Specifically, there seem to be two problems with their export models to America;

  • The turbine blades - some - are cracking
  • The turbines are having trouble running at the US power frequency of 60 hertz - different to India's of 50 hertz
The first point is a big deal because only one turbine blade has to go for the whole turbine to go out of action. Lost availability like that is lost money. People are also starting to wonder if the lifespan of the modern wind turbine is anything like as good as the 25 years the trade bodies like to quote. In the next two decades, we are going to find out and the manufacturer with the greatest reliability is going to win big.

The second reminds us that there is a whole world of technical connection issues with wind power that can't be glossed over. The power supply in India meanwhile is said to be so unreliable, wind turbines are obtained by factories as backup power.

All this matters because as the article says;

Three years ago, 90% of Suzlon's sales were in India; today, international sales account for 60% of the total. Suzlon's presentations to investors predict exports will jump to 75% of total sales next year, with the U.S., China and Europe accounting for an equal share. Since it began its push into the U.S. in 2005, Suzlon has secured an 8% share of the U.S. wind market, the world's fastest growing.

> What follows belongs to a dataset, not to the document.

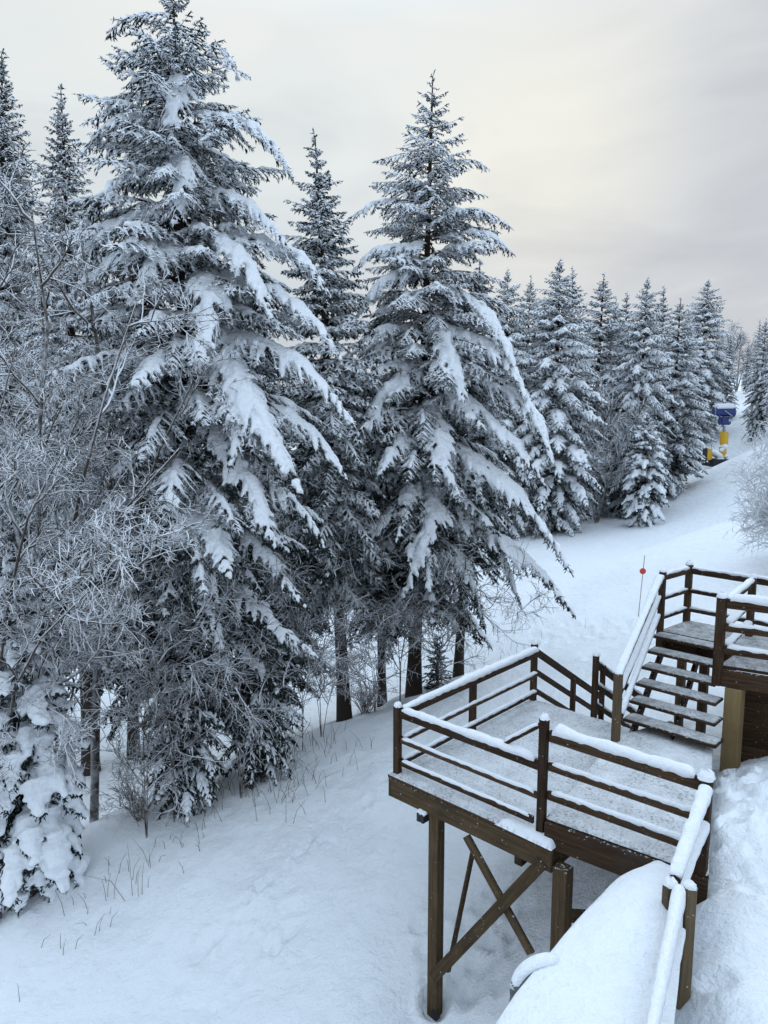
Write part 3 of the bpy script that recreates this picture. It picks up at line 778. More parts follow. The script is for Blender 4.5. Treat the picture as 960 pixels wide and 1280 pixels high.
# dry stalks poking out of the snow
def stalks():
    acc = Acc(); rn = np.random.default_rng(8); P = []
    for (px, py, y, sp, n, h) in [(280, 995, 14.8, .9, 60, .38), (340, 975, 15.4, .8, 80, .4), (170, 1060, 13.0, .4, 14, .4), (110, 1110, 12.4, .4, 12, .3),
                                  (240, 1040, 13.6, .7, 12, .25), (60, 1180, 11.7, .5, 6, .25), (400, 930, 16.8, .7, 40, .35), (170, 1100, 12.6, .1, 4, .75), (640, 780, 24, 1.2, 16, .4)]:
        c = at_y(px, py, y)
        for i in range(n):
            x, yy = c[0] + rn.normal() * sp, c[1] + rn.normal() * sp * .6
            z = gz(x, yy); hh = h * rn.uniform(.3, 1.5); d = rn.normal(size=2) * .42
            P.append([(x, yy, z - .05), (x + d[0] * hh * .4, yy + d[1] * hh * .4, z + hh * .55), (x + d[0] * hh * 1.2, yy + d[1] * hh * 1.2, z + hh)])
    P = np.array(P); tubes(P, np.full((len(P), 3), .0055) * np.array([1, .85, .5])[None], 3, acc=acc)
    tag(link('dry_weeds', acc.mesh('dry_weeds'), M_STALK), 'dry weed stalks poking through the snow of the slope', 'weeds', kind='stuff')
stalks()

# ------------------------------------------------------------------ timber work
def beam(name, p0, p1, w, h, mat, parent, bev=.008, roll_up=(0, 0, 1)):
    """a squared timber from p0 to p1 (its axis), w across, h along 'up'"""
    p0 = Vector(p0); p1 = Vector(p1); d = p1 - p0; L = d.length; x = d.normalized()
    up = Vector(roll_up)
    if abs(x.dot(up)) > .98: up = Vector((0, 1, 0))
    y = up.cross(x).normalized(); z = x.cross(y)
    bm = bmesh.new(); bmesh.ops.create_cube(bm, size=1)
    for v in bm.verts: v.co = Vector(((v.co.x + .5) * L, v.co.y * w, v.co.z * h))
    bmesh.ops.bevel(bm, geom=bm.edges[:], offset=bev, segments=1, affect='EDGES')
    me = bpy.data.meshes.new(name); bm.to_mesh(me); bm.free()
    o = link(name, me, mat, parent)
    M = Matrix((x, y, z)).transposed().to_4x4(); M.translation = p0 - (parent.location if parent else Vector())
    o.matrix_basis = M
    return o
def post(name, x, y, z0, z1, s, mat, parent, yaw, s2=None):
    c = math.cos(yaw), math.sin(yaw)
    return beam(name, (x, y, z0), (x, y, z1), s, s2 or s, mat, parent, .008, (c[0], c[1], 0))
_sd = [0]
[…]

For all that, these problems are not insurmountable but the damage to Suzlon's reputation is serious. Whilst we'd all like to see windpower costs going down, that doesn't look too likely in the next few years. I question then if the industry has missed a trick by not building turbines that can genuinely last say, 35 years?

That just might deliver the kind of cost breakthrough in wind - cheaper than coal - that google.org has been fantasising about.